Le but est de "maintenir la dynamique entre la dernière réunion de la Cites en mars et la prochaine réunion en juillet de l'année prochaine qui doit décider si huit pays seront sanctionnés pour ne pas avoir mis en oeuvre (les mesures) de la Cites contre le commerce de l'ivoire", indique Lynne Labanne, le responsable de la protection des espèces à l'UICN.
"Il y a des mesures d'urgence qu'il faut prendre et les Etats doivent s'engager", souligne Lamine Sebogo, chef de la délégation du Fonds mondial de la nature (WWF) au Botswana.
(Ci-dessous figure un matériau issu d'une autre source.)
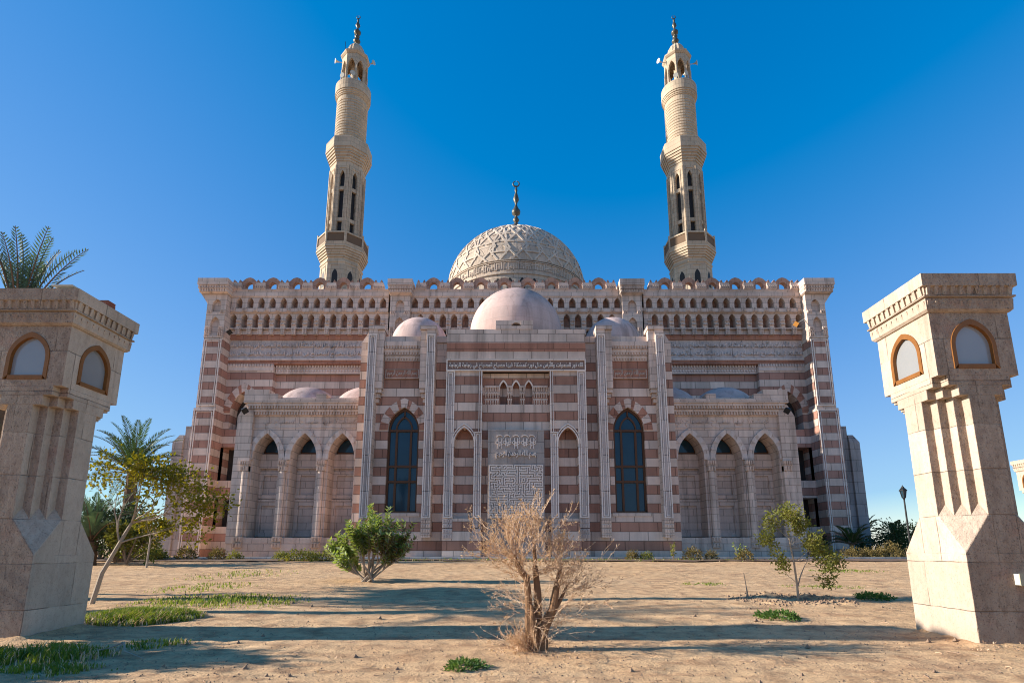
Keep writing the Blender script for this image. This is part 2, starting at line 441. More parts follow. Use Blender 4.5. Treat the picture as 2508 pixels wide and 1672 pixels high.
def lettering(name, text, x0, x1, z0, z1, y, depth, mat, parent, thick=.012):
    cu = bpy.data.curves.new('lettering', 'FONT'); cu.body = shape(text); cu.resolution_u = 1; cu.extrude = .03; cu.offset = thick
    o = bpy.data.objects.new('lettering', cu); COL.objects.link(o)
    dg = bpy.context.evaluated_depsgraph_get()
    me = bpy.data.meshes.new_from_object(o.evaluated_get(dg))
    vs = [v.co.copy() for v in me.vertices]
    ax, bx = min(v.x for v in vs), max(v.x for v in vs); ay, by = min(v.y for v in vs), max(v.y for v in vs)
    L = root_loc(parent)
    for v in me.vertices:
        p = v.co
        v.co = Vector((x0 + (p.x - ax) / (bx - ax) * (x1 - x0), y - depth * (p.z + .03) / .06, z0 + (p.y - ay) / (by - ay) * (z1 - z0))) - L
    me.materials.clear(); me.materials.append(mat)
    bpy.data.objects.remove(o); bpy.data.curves.remove(cu)
    q = bpy.data.objects.new(name, me); COL.objects.link(q); q.parent = parent
    return q
BISM = 'بسم الله الرحمن الرحيم'
NUR = 'الله نور السموات والأرض مثل نوره كمشكاة فيها مصباح المصباح في زجاجة الزجاجة'
NUR1 = 'الله نور السموات والأرض مثل نوره'
NUR2 = 'كمشكاة فيها مصباح المصباح في'

# ------------------------------------------------------------------ the mosque
G = .85
mosque = thing('mosque', 'large striped stone mosque with two minarets, domes and arcaded front', 'mosque', (0, 45, G))

# --- main hall body
mb = MB()
YH = 60.0
for s in (1, -1):
    mb.s = s
    # outer bay (nearer) with three stacked recesses: two plain windows and a pointed one
    x0, x1 = 27.6, 33.8
    mb.quad((x0, YH, 0), (x1, YH, 0), (x1, YH, 4.0), (x0, YH, 4.0), 0)
    def rect(za, zb, zt):
        cell(mb, x0, x1, za, zt, [(29.2, za), (29.2, zb), (30.6, zb), (32.7, zb), (32.7, za)][:], YH, 1.9, 0, 0, 1, True)
    rect(4.0, 7.1, 9.0); rect(9.0, 12.7, 14.7)
    cell(mb, x0, x1, 14.7, 25.2, arch(30.7, 1.4, 14.7, 16.6, 19.1), YH, 1.6, 0, 0, 1)
    ring(mb, arch(30.7, 1.4, 16.6, 16.6, 19.1, 10), arch(30.7, 2.2, 16.6, 16.6, 20.1, 10), YH - .06, YH + .02, 0, [4, 3, 3, 4, 4, 3, 3, 4, 4, 3])
    # recessed bay
    mb.quad((0, YH + .8, 0), (x0, YH + .8, 0), (x0, YH + .8, 25.2), (0, YH + .8, 25.2), 0)
    mb.quad((x0, YH, 0), (x0, YH + .8, 0), (x0, YH + .8, 25.2), (x0, YH, 25.2), 0)
    # ends and roof
    mb.quad((35.9, YH, 0), (35.9, 98, 0), (35.9, 98, 30.8), (35.9, YH, 30.8), 0)
    mb.quad((0, 60.6, 30.6), (35.9, 60.6, 30.6), (35.9, 98, 30.6), (0, 98, 30.6), 4)
    mb.quad((0, 98, 0), (35.9, 98, 0), (35.9, 98, 30.8), (0, 98, 30.8), 0)
mb.s = 1
mb.build('wall', [M['stripe_hall'], M['dark'], M['trim'], M['red'], M['pale']], mosque)

# mouldings, string courses
for s in (1, -1):
    mb = MB(s)
    mb.box(12.3, 33.75, YH - .3, YH + .9, 25.8, 26.35, 0)
    mb.box(12.3, 33.75, YH - .25, YH + .9, 25.2, 25.795, 1)          # red band under the arcade
    mb.box(12.3, 33.75, YH - .06, YH + .9, 22.95, 25.195, 2)       # inscription panel
    mb.box(12.3, 33.75, YH - .28, YH + .9, 22.72, 22.945, 0)
    mb.box(12.3, 33.75, YH - .16, YH + .9, 22.3, 22.715, 1)
    mb.box(27.6, 33.75, YH - .1, YH + .02, 21.55, 22.295, 0)
    dentils(mb, 27.6, 33.75, 21.98, 22.25, YH - .28, YH - .1, .3, .55, 0, .9)
    mb.box(12.3, 27.55, YH + .42, YH + .82, 21.3, 22.29, 0)
    dentils(mb, 12.3, 27.55, 22.0, 22.26, YH + .2, YH + .42, .32, .55, 0, .9)
    mb.box(12.3, 27.55, YH + .28, YH + .42, 21.86, 21.96, 0)
    dentils(mb, 12.3, 27.55, 21.5, 21.76, YH + .28, YH + .42, .32, .55, 0, .9)
    mb.build('string_course', [M['band'], M['red'], M['carved']], mosque)
    a, b = (-33.0, -16.2) if s < 0 else (16.2, 33.0)
    lettering('lettering', NUR, a, b, 24.05, 25.05, YH - .062, .13, M['band'], mosque, .03)
    lettering('lettering', NUR2 + ' ' + NUR1, a, b, 23.15, 23.95, YH - .062, .13, M['band'], mosque, .03)

# --- two-storey blind arcade below the parapet
def arcade(xa, xb, n):
    p = (xb - xa) / n
    m2 = MB(); Y1, Y2 = YH - .95, YH - .7
    for i in range(n):
        c = xa + (i + .5) * p
        cell(m2, c - p / 2, c + p / 2, 28.3, 30.15, arch(c, p * .29, 28.72, 29.35, 30.0, 5), Y1, .85, 0, 0, 1)
        m2.box(c - p / 2 + p * .27 - .02 - .14, c - p / 2 + .0, Y1 - .05, Y1, 28.75, 28.95, 0)
    for i in range(n + 1):
        xl = xa + (i - .5) * p; c = xa + i * p
        a = max(xl, xa); b = min(xl + p, xb)
        if i in (0, n):
            m2.quad((a, Y2, 26.0), (b, Y2, 26.0), (b, Y2, 28.25), (a, Y2, 28.25), 0)
        else:
            cell(m2, a, b, 26.3, 28.25, arch(c, p * .29, 26.42, 27.55, 28.12, 5), Y2, .9, 0, 0, 1)
    for i in range(n):                                           # hanging brackets of the lower row
        c = xa + (i + .5) * p; w = p * .23
        for k, (za, zb, q) in enumerate(((25.62, 25.85, .5), (25.88, 26.12, .75), (26.15, 26.4, 1), (26.75, 26.95, 1.1), (27.2, 27.35, 1.15))):
            for t in (-.55, 0, .55):
                m2.box(c + (t - .22) * w, c + (t + .22) * w, Y2 - .14 * q, Y2 + .3, za, zb, 0)
        w = p * .25; c2 = xa + i * p
        for (za, zb) in ((28.35, 28.52), (28.56, 28.72)):
            for t in (-.5, 0, .5):
                m2.box(c2 + (t - .2) * w + .02, c2 + (t + .2) * w + .02, Y1 - .1, Y1 + .3, za, zb, 0)
    m2.box(xa, xb, Y1 - .12, YH + .6, 30.15, 30.85, 0)
    m2.box(xa, xb, Y1 - .2, YH + .5, 30.86, 30.98, 0)
    m2.box(xa, xb, Y1 + .02, YH + .6, 28.255, 28.295, 0)
    return m2.build('blind_arcade', [M['pale'], M['crest'], M['stripe_hall']], mosque)
arcade(-33.7, -14.65, 15); arcade(14.65, 33.7, 15); arcade(-12.3, 12.3, 19)

# --- pierced parapet crest
def crest(xa, xb, n, ph):
    m2 = MB(); p = (xb - xa) / n; y0, y1 = YH - 1.0, YH - .35
    zb = 30.98
    for i in range(n + 1):
        c = xa + (i + ph) * p
        if c - p * .22 < xa - .1 or c + p * .22 > xb + .1: continue
        w = p * .22
        m2.box(c - w, c + w, y0 - .22, y1, zb, zb + .55, 1)
        dentils(m2, c - w, c + w, zb + .08, zb + .4, y0 - .34, y0 - .2, .22, .5, 1)
        m2.box(c - w * .9, c + w * .9, y0 - .12, y1, zb + .552, zb + .8, 1)
        for t in (-1, 1):
            m2.slab([(c + t * w * .55 - .17, zb + .802), (c + t * w * .55 + .17, zb + .802), (c + t * w * .55 + .1, zb + 1.05), (c + t * w * .55, zb + 1.2), (c + t * w * .55 - .1, zb + 1.05)], y0 - .1, y1, 0)
    for i in range(n):
        c = xa + (i + ph + .5) * p
        if c - p * .32 < xa or c + p * .32 > xb: continue
        a = p * .165; o = p * .385
        pi = arch(c, a, zb, zb + .45, zb + .95, 5)
        po = [(c - o, zb), (c - o, zb + .62), (c - o * .8, zb + .98), (c - o * .55, zb + 1.25), (c - o * .38, zb + 1.4), (c - o * .15, zb + 1.48), (c, zb + 1.52)]
        po = po + [(2 * c - x, z) for x, z in reversed(po[:-1])]
        ring(m2, pi, po, y0, y1, 0)
    m2.build('parapet_crest', [M['crest'], M['pale']], mosque)
crest(-33.7, -14.65, 7, .55); crest(-12.3, 12.3, 9, .5); crest(14.65, 33.7, 7, .45)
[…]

Il cite notamment une collaboration renforcée entre les Etats, car "un pays seul ne peut pas lutter contre le trafic illicite". Il faut aussi s'assurer que les lois visant braconniers et trafiquants soient durcies et appliquées "avec des pénalités à la hauteur de leurs actes".
"Tuer un éléphant, ça permet de nourrir une famille pendant peut-être vingt ans. Et encore, les braconniers ne touchent qu'une petite partie des profits", renchérit Stéphanie Vergniault. "Or, au Tchad, un braconnier risque trois ans. Il faudrait une peine de vingt ans, si on veut être efficace!"
Enfin, et peut-être surtout, "il faut s'attaquer aux marchés illicites, il faut éradiquer la demande", en lançant un processus permettant de mieux comprendre ce qui motive les acheteurs et mener des campagnes de sensibilisation, souligne Lamine Sebogo.
Il est d'autant plus urgent d'agir que les populations d'éléphants de l'Afrique orientale et australe, jusqu'à présent en sécurité, sont de plus en plus menacées.
Le Botswana, qui abrite plus de 200.000 éléphants et connaît plutôt un problème de surpopulation, se réjouit officiellement d'être un havre de paix. Mais plusieurs centaines de pachydermes ont été empoisonnés en juillet dans le parc zimbabwéen de Hwange, à quelques kilomètres de ses frontières.